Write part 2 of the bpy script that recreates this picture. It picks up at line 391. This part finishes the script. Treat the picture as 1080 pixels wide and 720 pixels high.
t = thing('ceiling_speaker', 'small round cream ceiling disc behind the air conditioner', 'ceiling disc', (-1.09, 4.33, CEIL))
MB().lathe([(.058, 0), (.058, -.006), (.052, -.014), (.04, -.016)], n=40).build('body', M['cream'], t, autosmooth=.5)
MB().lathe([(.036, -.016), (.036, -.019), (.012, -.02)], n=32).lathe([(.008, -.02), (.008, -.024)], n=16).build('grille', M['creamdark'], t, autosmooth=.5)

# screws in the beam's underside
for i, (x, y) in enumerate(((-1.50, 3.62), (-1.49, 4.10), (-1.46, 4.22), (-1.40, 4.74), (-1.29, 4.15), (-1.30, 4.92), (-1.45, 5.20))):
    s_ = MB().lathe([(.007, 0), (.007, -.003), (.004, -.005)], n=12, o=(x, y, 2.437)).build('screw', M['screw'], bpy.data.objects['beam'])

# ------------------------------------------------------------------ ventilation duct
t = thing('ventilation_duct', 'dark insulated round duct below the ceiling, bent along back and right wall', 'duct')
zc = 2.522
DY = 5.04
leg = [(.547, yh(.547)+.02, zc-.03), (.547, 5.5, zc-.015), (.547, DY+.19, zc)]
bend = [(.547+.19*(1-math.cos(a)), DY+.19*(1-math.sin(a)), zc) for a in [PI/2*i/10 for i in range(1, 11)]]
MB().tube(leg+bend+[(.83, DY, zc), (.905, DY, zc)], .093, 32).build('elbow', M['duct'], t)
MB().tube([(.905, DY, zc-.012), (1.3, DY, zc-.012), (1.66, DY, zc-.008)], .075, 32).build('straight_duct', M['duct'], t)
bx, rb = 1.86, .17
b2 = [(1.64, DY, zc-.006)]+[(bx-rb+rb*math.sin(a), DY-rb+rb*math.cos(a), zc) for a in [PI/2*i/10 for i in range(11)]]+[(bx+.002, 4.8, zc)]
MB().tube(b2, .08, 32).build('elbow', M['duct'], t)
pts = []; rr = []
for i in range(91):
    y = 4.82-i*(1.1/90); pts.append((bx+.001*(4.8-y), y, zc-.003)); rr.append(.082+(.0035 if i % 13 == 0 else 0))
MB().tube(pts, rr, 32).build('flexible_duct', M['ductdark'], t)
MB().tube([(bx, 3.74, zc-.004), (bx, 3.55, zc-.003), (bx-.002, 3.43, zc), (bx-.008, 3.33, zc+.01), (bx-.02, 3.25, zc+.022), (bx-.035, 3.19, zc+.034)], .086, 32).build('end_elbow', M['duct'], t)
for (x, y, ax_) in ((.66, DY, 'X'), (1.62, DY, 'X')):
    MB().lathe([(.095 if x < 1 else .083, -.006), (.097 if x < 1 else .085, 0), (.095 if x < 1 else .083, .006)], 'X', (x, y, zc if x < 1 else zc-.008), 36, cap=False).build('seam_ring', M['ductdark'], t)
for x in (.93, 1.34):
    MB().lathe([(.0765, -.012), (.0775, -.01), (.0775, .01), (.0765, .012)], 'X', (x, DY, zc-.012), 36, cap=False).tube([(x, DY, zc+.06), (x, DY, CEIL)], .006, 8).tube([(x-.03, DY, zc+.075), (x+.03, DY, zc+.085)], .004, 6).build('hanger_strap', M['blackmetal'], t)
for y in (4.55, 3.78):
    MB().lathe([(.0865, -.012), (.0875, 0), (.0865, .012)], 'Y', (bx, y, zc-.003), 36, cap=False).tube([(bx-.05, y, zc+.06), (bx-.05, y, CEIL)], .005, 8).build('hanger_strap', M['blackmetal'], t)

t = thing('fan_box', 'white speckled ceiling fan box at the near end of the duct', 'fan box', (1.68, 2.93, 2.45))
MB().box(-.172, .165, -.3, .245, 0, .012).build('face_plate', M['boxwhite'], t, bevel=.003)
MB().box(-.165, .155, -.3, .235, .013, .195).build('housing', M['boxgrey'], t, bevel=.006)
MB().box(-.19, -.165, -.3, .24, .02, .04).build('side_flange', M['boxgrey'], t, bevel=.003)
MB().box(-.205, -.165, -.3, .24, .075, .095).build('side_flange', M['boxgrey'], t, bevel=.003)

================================

● **Exercise details**
Quote the listing above from its first line to the line with "2.437)).build('screw', M['screw'], bpy.data.objects['beam'])", inclusive, and add nothing.

● **The output**
Write part 2 of the bpy script that recreates this picture. It picks up at line 391. This part finishes the script. Treat the picture as 1080 pixels wide and 720 pixels high.
t = thing('ceiling_speaker', 'small round cream ceiling disc behind the air conditioner', 'ceiling disc', (-1.09, 4.33, CEIL))
MB().lathe([(.058, 0), (.058, -.006), (.052, -.014), (.04, -.016)], n=40).build('body', M['cream'], t, autosmooth=.5)
MB().lathe([(.036, -.016), (.036, -.019), (.012, -.02)], n=32).lathe([(.008, -.02), (.008, -.024)], n=16).build('grille', M['creamdark'], t, autosmooth=.5)

# screws in the beam's underside
for i, (x, y) in enumerate(((-1.50, 3.62), (-1.49, 4.10), (-1.46, 4.22), (-1.40, 4.74), (-1.29, 4.15), (-1.30, 4.92), (-1.45, 5.20))):
    s_ = MB().lathe([(.007, 0), (.007, -.003), (.004, -.005)], n=12, o=(x, y, 2.437)).build('screw', M['screw'], bpy.data.objects['beam'])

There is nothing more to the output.